“You should blast them. Put them in their place. Just do it. They deserve it.” How many times I’ve had that thought while reading something I disagree with online.
The old me was ready to dig in and let them have it. My emotional triggers would send me into a manic mission to make the other person wrong.
No One Won
And so no one won. Everyone bled energy. Friends were often lost or blocked. And neither party grew any closer to empathy or understanding.
That’s okay, if that’s how you want to show up. But there’s another option.
What Emotional Triggers Actually Show You
Every time you get triggered, you’re being shown where you still have unprocessed pain. The trigger isn’t the problem—it’s the signal.
Instead of reacting outward, you can turn inward. Ask: what in me is being activated right now? What wound is this touching?
That shift—from reaction to inquiry—changes everything.
Emotional triggers are like metal detectors for your shadow. They point directly to where you still have work to do. That’s actually a gift, even when it doesn’t feel like one.
The Projection Trap
Most of what triggers us has less to do with the other person than we think. They’re holding up a mirror to something unresolved in us.
That person who’s “too aggressive”? Maybe you’ve suppressed your own aggression and it makes you uncomfortable to see it expressed. That person who’s “too emotional”? Maybe you’ve learned to shut down your own emotions and seeing them expressed feels threatening.
Emotional triggers reveal where we’ve disowned parts of ourselves. The intensity of the trigger often correlates with the depth of the disowning.
From Triggered to Empathetic
Now when I notice emotional triggers arising, I pause. I feel what’s coming up without acting on it. I get curious about why this particular thing activated me.
Usually, it’s not really about the other person at all. It’s about something unresolved in me.
Once I process that, something interesting happens: I can actually hear what they’re saying. I can disagree without needing to destroy them. I can even find empathy for their position.
This is shadow work in action.
If you’re ready to process what’s been running your life, explore the Shadow Work practices.
The Practice
Next time you feel emotional triggers fire, don’t react. Pause. Feel the activation in your body. Get curious about it.
Ask yourself: When was the first time I felt something like this?
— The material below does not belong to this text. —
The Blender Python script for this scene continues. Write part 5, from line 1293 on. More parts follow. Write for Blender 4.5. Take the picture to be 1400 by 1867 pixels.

What’s the oldest memory of this feeling?
That question often reveals the original wound the trigger is pointing to. Once you see it, the trigger loses some of its power.
What Changes
When you use emotional triggers as doorways instead of weapons, relationships transform. Arguments become conversations. Enemies become teachers. Every trigger becomes an opportunity to reclaim another piece of yourself.
The trigger is a gift—it’s showing you exactly where you need to heal. Use it as a doorway and watch your capacity for empathy expand in ways you didn’t think possible.